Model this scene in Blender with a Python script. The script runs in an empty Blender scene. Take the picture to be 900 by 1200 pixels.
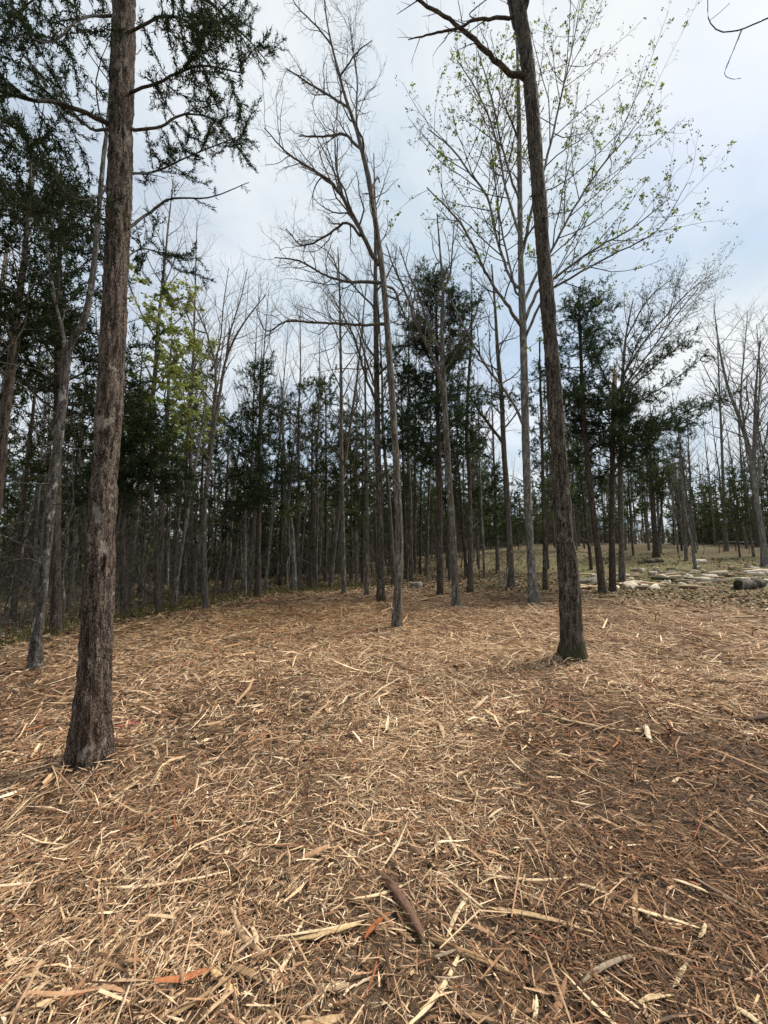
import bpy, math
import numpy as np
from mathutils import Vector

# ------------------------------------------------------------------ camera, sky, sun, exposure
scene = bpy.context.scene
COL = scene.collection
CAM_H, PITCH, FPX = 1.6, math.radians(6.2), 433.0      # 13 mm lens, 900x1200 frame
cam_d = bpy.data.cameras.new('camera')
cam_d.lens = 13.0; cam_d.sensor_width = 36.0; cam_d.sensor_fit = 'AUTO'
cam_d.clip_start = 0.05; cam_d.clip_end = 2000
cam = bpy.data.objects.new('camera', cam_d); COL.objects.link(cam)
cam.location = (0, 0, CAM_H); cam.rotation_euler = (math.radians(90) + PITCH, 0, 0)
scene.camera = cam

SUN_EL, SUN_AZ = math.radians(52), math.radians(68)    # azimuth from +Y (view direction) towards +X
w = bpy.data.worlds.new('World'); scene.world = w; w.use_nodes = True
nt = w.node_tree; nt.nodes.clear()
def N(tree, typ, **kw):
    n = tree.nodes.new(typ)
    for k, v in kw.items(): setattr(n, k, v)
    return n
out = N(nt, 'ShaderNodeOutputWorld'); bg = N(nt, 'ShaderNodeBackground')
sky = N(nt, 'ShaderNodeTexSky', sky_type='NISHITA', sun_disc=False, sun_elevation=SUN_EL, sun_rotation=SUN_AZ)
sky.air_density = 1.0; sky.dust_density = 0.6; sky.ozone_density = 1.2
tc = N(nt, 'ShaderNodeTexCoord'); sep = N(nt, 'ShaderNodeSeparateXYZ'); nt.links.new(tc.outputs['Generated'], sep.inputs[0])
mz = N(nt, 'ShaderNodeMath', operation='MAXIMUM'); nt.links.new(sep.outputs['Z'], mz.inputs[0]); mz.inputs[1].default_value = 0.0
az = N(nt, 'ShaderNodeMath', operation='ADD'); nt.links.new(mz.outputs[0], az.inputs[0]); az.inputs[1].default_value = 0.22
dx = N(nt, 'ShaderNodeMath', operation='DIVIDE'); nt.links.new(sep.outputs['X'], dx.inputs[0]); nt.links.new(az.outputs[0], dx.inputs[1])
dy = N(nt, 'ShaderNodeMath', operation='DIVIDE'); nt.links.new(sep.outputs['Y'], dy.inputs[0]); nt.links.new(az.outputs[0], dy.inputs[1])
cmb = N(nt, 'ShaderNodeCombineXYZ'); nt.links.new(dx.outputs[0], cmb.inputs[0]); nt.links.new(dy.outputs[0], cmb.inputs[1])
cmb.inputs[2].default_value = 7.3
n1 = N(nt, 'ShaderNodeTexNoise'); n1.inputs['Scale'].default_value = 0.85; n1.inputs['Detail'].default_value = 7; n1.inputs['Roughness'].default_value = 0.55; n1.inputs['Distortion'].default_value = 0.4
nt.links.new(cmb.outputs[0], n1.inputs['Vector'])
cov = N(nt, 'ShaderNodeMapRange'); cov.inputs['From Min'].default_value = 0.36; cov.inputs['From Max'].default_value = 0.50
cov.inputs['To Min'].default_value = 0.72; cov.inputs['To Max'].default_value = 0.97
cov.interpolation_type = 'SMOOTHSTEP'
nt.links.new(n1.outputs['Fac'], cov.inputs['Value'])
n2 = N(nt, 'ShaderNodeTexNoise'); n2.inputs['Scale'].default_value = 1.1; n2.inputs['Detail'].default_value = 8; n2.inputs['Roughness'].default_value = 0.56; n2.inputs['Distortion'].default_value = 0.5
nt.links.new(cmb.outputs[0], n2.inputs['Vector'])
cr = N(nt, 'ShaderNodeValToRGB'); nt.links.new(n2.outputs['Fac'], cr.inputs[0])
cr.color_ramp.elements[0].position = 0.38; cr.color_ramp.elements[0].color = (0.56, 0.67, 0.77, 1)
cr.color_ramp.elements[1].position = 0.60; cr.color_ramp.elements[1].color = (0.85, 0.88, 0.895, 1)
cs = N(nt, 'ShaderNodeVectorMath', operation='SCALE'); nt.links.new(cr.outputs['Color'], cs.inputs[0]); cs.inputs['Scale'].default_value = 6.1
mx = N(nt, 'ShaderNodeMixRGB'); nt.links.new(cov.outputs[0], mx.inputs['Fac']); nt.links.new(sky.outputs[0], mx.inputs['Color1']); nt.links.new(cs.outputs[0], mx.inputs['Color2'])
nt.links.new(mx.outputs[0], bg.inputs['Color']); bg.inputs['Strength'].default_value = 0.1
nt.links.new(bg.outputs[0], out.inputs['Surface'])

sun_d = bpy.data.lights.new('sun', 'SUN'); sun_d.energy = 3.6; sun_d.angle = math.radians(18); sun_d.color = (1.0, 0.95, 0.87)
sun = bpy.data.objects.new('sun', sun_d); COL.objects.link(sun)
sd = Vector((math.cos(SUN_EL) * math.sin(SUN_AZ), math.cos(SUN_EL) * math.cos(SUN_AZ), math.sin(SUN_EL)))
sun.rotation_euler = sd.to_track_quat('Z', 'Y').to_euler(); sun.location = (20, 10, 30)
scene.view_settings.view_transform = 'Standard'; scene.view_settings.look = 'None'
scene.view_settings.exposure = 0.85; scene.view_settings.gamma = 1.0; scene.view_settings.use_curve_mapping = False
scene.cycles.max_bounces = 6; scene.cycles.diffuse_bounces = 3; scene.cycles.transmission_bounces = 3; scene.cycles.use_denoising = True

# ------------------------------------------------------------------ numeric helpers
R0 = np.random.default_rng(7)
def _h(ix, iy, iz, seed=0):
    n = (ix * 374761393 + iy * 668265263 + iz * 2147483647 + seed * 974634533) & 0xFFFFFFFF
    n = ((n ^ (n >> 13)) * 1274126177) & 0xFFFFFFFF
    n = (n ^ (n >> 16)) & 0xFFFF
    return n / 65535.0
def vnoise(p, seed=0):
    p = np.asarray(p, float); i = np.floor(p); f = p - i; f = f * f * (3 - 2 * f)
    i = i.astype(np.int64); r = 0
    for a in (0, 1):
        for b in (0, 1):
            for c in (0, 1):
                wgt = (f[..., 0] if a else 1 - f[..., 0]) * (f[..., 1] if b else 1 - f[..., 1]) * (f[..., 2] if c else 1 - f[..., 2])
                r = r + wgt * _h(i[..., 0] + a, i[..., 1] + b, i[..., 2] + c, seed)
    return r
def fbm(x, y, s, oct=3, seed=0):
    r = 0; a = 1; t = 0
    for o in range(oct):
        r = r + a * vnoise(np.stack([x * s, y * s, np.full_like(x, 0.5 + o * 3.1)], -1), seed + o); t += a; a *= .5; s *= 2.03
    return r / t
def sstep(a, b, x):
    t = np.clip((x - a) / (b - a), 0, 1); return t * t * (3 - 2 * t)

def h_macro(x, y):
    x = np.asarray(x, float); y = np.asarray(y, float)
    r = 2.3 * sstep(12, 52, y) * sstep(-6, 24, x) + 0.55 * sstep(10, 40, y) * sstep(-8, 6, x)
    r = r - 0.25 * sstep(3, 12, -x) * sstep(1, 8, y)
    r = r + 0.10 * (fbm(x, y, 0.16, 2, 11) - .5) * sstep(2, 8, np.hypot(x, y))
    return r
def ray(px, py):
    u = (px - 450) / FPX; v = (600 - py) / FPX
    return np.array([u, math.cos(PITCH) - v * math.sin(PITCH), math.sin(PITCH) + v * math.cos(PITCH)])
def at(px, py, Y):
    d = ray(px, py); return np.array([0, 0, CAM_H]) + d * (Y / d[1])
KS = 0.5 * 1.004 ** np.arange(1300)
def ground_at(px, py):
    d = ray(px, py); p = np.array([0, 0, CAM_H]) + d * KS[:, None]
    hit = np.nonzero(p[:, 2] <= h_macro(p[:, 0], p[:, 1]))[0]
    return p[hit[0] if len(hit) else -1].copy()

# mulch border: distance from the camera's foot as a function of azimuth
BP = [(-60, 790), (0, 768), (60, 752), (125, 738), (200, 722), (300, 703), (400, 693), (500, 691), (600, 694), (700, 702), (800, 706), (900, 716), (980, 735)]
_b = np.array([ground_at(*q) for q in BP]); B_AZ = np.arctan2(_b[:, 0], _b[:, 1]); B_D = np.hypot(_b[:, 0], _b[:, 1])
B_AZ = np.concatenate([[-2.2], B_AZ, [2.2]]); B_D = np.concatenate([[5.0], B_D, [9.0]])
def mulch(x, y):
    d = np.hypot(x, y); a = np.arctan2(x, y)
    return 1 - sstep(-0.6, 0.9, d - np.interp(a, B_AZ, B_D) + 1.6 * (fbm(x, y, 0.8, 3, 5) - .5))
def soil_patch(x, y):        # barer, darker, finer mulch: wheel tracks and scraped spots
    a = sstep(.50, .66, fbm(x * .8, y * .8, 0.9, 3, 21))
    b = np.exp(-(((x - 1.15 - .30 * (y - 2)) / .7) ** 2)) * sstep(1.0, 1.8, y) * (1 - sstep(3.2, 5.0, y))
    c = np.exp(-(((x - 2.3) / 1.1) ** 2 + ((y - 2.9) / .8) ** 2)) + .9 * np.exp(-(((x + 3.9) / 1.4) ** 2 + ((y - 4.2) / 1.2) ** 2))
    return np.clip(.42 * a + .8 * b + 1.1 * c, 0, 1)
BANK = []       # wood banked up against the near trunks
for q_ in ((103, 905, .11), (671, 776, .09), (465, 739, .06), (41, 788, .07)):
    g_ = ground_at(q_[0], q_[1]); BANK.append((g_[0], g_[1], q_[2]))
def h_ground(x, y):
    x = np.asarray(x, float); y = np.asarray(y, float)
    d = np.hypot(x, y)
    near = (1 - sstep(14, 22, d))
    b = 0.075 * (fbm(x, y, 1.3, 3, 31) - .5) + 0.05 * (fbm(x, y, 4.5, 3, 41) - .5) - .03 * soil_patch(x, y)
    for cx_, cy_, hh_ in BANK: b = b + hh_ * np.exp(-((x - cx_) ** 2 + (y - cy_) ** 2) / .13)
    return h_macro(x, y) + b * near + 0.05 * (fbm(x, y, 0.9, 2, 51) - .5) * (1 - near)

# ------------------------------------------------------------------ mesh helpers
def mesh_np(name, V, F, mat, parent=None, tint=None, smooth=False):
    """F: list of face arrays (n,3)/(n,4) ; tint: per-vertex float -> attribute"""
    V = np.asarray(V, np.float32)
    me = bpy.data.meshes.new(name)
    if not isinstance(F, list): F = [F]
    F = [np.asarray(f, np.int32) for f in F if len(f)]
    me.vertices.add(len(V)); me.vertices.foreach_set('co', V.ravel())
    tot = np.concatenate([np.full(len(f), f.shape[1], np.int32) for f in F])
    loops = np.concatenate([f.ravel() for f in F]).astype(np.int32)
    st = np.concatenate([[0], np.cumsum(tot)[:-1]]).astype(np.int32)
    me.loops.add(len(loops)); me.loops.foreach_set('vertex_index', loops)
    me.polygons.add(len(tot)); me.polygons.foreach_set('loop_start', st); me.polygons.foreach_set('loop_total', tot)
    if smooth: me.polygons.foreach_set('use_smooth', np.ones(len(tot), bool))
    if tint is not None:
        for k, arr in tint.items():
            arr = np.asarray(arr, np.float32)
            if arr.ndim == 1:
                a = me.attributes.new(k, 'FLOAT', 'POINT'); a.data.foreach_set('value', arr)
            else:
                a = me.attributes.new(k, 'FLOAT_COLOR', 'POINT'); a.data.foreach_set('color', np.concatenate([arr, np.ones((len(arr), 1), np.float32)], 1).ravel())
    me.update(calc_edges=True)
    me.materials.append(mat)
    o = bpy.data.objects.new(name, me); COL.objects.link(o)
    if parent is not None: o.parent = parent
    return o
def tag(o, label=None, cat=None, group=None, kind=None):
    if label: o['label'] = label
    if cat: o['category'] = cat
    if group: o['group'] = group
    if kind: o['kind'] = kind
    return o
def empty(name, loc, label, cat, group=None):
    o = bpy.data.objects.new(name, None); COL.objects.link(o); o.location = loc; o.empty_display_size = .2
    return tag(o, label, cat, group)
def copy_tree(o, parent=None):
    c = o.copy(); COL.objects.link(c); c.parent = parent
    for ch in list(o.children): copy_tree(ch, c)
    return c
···
> **PROBLEM STATEMENT**
Repeat, with no pictures, each line from the beginning of the data through the line containing "from mathutils import Vector", inclusive.

> **RESPONSE TO THE EXERCISE**
Model this scene in Blender with a Python script. The script runs in an empty Blender scene. Take the picture to be 900 by 1200 pixels.
import bpy, math
import numpy as np
from mathutils import Vector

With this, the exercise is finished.